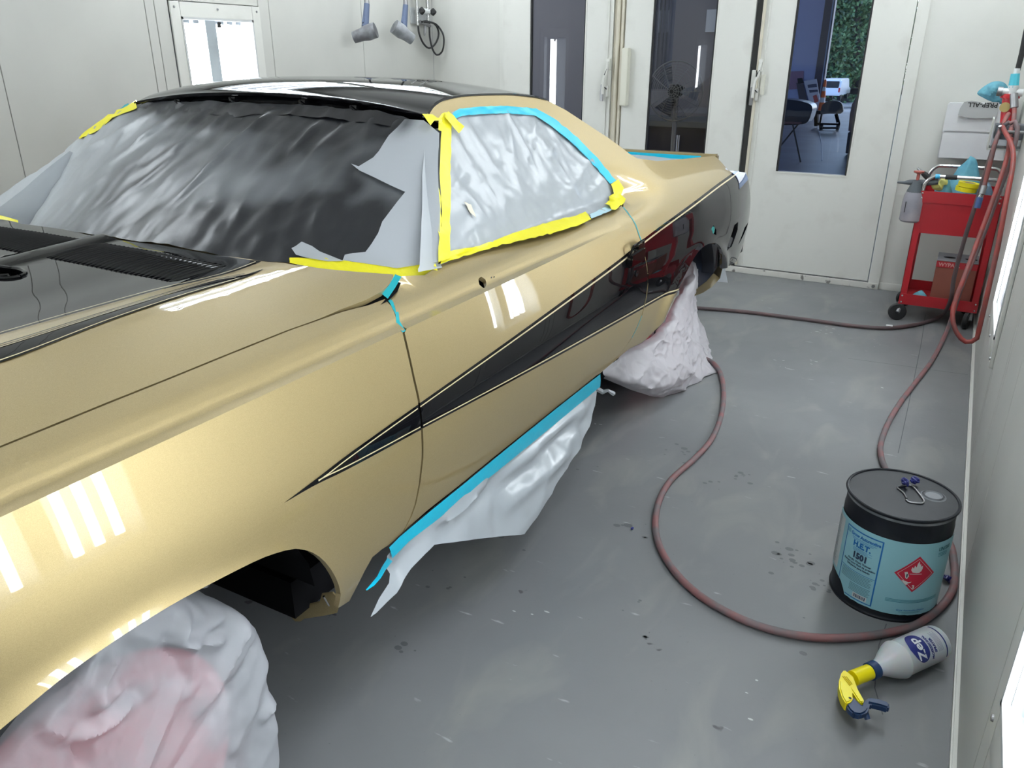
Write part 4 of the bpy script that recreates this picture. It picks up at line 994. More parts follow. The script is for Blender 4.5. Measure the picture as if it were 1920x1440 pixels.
# front wheel cover: polar drape
pf = [(k/60*.93, 0) for k in range(61)]+[(.93+.07*math.sin(PI/2*k/8), -.05*(1-math.cos(PI/2*k/8))) for k in range(1, 9)]+[(1.0+.0*k, -.05-.03*k) for k in range(1, 10)]
o = cover('wheel_cover', '', .50, rimF, -1.035, (.50, .335), 300, pf, 3, .024, paper_thin, -PI*.5, PI*1.5)
tag(o, 'crumpled white paper sheet draped over the front wheel, red showing through', 'wheel cover', 'paper wheel covers')
# rear wheel cover
o = fan_sheet('wheel_cover', [
    [(1268, 545, -1.16), (1285, 505, -1.15), (1293, 488, -1.15), (1300, 500, -1.17)],
    [(1232, 618, -1.13), (1268, 580, -1.10), (1288, 560, -1.10), (1299, 575, -1.16)],
    [(1180, 655, -1.14), (1235, 640, -1.07), (1280, 625, -1.06), (1316, 625, -1.14)],
    [(1130, 690, -1.15), (1220, 690, -1.05), (1280, 675, -1.02), (1328, 665, -1.05)],
    [(1124, 704, -1.15), (1205, 722, -1.05), (1265, 718, -1.00), (1330, 690, -.98)],
    [(1130, 710, -1.16), (1200, 738, -1.08), (1245, 746, -1.055), (1292, 738, -1.0), (1334, 705, -.94)]], paper_mat('rear_cover_paper', (.54, .52, .55), .45, .2, see=.03), 'white paper sheet draped over the rear wheel, hem spread on the floor', 'wheel cover', (-1.05, 3.4, 0), 140, 120, .030, 21, 6.5, 'paper wheel covers')
# small piece of masking paper hanging behind the rear corner
q = MB(); P = [onx(x, y, -1.12) for x, y in [(1343, 528), (1351, 498), (1358, 492), (1361, 512), (1365, 530)]]
n = len(P); q.add(P+[p+Vector((-.002, 0, 0)) for p in P], [tuple(range(n)), tuple(range(2*n-1, n-1, -1))]); q.build('masking_sheet', paper, car, smooth=0)
o_ = BEDSHEET.build('bed_masking', paper, car, smooth=40, recalc=False)
# ------------------------------------------------------------------ things in the booth
def nsm(L_, step=.02): return catmull(L_, step)
hosem = noisy(mat('dusty_red_hose', (.24, .07, .062), .6), (.16, .10, .10), 14, 5, .42, .6)
hosem2 = noisy(mat('grey_red_hose', (.19, .085, .085), .6), (.12, .10, .105), 14, 5, .4, .6)
hosedark = noisy(mat('dark_maroon_hose', (.075, .052, .055), .6), (.11, .06, .06), 8, 4, .5, .7)
hosered = noisy(mat('bright_red_hose', (.26, .035, .028), .5), (.17, .045, .04), 12, 4, .4, .6)
HR = .0115
def hose(pts, m, label, r=HR, nm='air_hose', cat='hose', g='air hoses'):
    c = [Vector((min(v.x, .212), v.y, v.z)) for v in nsm(pts, .03)]; q = MB(); q.tube(c, r, 12); o = q.build(nm, m, None, smooth=60, loc=(pts[0].x, pts[0].y, 0), recalc=False); return tag(o, label, cat, g)
Z = HR+.002
fl = lambda L_: [onz(x, y, Z) for x, y in L_]
oy = lambda L_: [ony(x, y, Y) for x, y, Y in L_]
hose(oy([(1893, 229, 5.08), (1880, 238, 5.06), (1868, 262, 5.05), (1852, 310, 5.05), (1832, 375, 5.05), (1808, 450, 5.06), (1789, 520, 5.08), (1783, 560, 5.10)])+[onz(1768, 590, .05)]+fl([(1742, 602), (1710, 610), (1660, 615), (1600, 611), (1540, 603), (1480, 595), (1390, 584), (1300, 577), (1240, 574)]), hosedark, 'dark maroon air hose running from the wall hook across the floor to the car tail')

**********

REQUIRED TASK: Copy out the data above exactly, except the pictures.

EXPECTED ANSWER:
Write part 4 of the bpy script that recreates this picture. It picks up at line 994. More parts follow. The script is for Blender 4.5. Measure the picture as if it were 1920x1440 pixels.
# front wheel cover: polar drape
pf = [(k/60*.93, 0) for k in range(61)]+[(.93+.07*math.sin(PI/2*k/8), -.05*(1-math.cos(PI/2*k/8))) for k in range(1, 9)]+[(1.0+.0*k, -.05-.03*k) for k in range(1, 10)]
o = cover('wheel_cover', '', .50, rimF, -1.035, (.50, .335), 300, pf, 3, .024, paper_thin, -PI*.5, PI*1.5)
tag(o, 'crumpled white paper sheet draped over the front wheel, red showing through', 'wheel cover', 'paper wheel covers')
# rear wheel cover
o = fan_sheet('wheel_cover', [
    [(1268, 545, -1.16), (1285, 505, -1.15), (1293, 488, -1.15), (1300, 500, -1.17)],
    [(1232, 618, -1.13), (1268, 580, -1.10), (1288, 560, -1.10), (1299, 575, -1.16)],
    [(1180, 655, -1.14), (1235, 640, -1.07), (1280, 625, -1.06), (1316, 625, -1.14)],
    [(1130, 690, -1.15), (1220, 690, -1.05), (1280, 675, -1.02), (1328, 665, -1.05)],
    [(1124, 704, -1.15), (1205, 722, -1.05), (1265, 718, -1.00), (1330, 690, -.98)],
    [(1130, 710, -1.16), (1200, 738, -1.08), (1245, 746, -1.055), (1292, 738, -1.0), (1334, 705, -.94)]], paper_mat('rear_cover_paper', (.54, .52, .55), .45, .2, see=.03), 'white paper sheet draped over the rear wheel, hem spread on the floor', 'wheel cover', (-1.05, 3.4, 0), 140, 120, .030, 21, 6.5, 'paper wheel covers')
# small piece of masking paper hanging behind the rear corner
q = MB(); P = [onx(x, y, -1.12) for x, y in [(1343, 528), (1351, 498), (1358, 492), (1361, 512), (1365, 530)]]
n = len(P); q.add(P+[p+Vector((-.002, 0, 0)) for p in P], [tuple(range(n)), tuple(range(2*n-1, n-1, -1))]); q.build('masking_sheet', paper, car, smooth=0)
o_ = BEDSHEET.build('bed_masking', paper, car, smooth=40, recalc=False)
# ------------------------------------------------------------------ things in the booth
def nsm(L_, step=.02): return catmull(L_, step)
hosem = noisy(mat('dusty_red_hose', (.24, .07, .062), .6), (.16, .10, .10), 14, 5, .42, .6)
hosem2 = noisy(mat('grey_red_hose', (.19, .085, .085), .6), (.12, .10, .105), 14, 5, .4, .6)
hosedark = noisy(mat('dark_maroon_hose', (.075, .052, .055), .6), (.11, .06, .06), 8, 4, .5, .7)
hosered = noisy(mat('bright_red_hose', (.26, .035, .028), .5), (.17, .045, .04), 12, 4, .4, .6)
HR = .0115
def hose(pts, m, label, r=HR, nm='air_hose', cat='hose', g='air hoses'):
    c = [Vector((min(v.x, .212), v.y, v.z)) for v in nsm(pts, .03)]; q = MB(); q.tube(c, r, 12); o = q.build(nm, m, None, smooth=60, loc=(pts[0].x, pts[0].y, 0), recalc=False); return tag(o, label, cat, g)
Z = HR+.002
fl = lambda L_: [onz(x, y, Z) for x, y in L_]
oy = lambda L_: [ony(x, y, Y) for x, y, Y in L_]
hose(oy([(1893, 229, 5.08), (1880, 238, 5.06), (1868, 262, 5.05), (1852, 310, 5.05), (1832, 375, 5.05), (1808, 450, 5.06), (1789, 520, 5.08), (1783, 560, 5.10)])+[onz(1768, 590, .05)]+fl([(1742, 602), (1710, 610), (1660, 615), (1600, 611), (1540, 603), (1480, 595), (1390, 584), (1300, 577), (1240, 574)]), hosedark, 'dark maroon air hose running from the wall hook across the floor to the car tail')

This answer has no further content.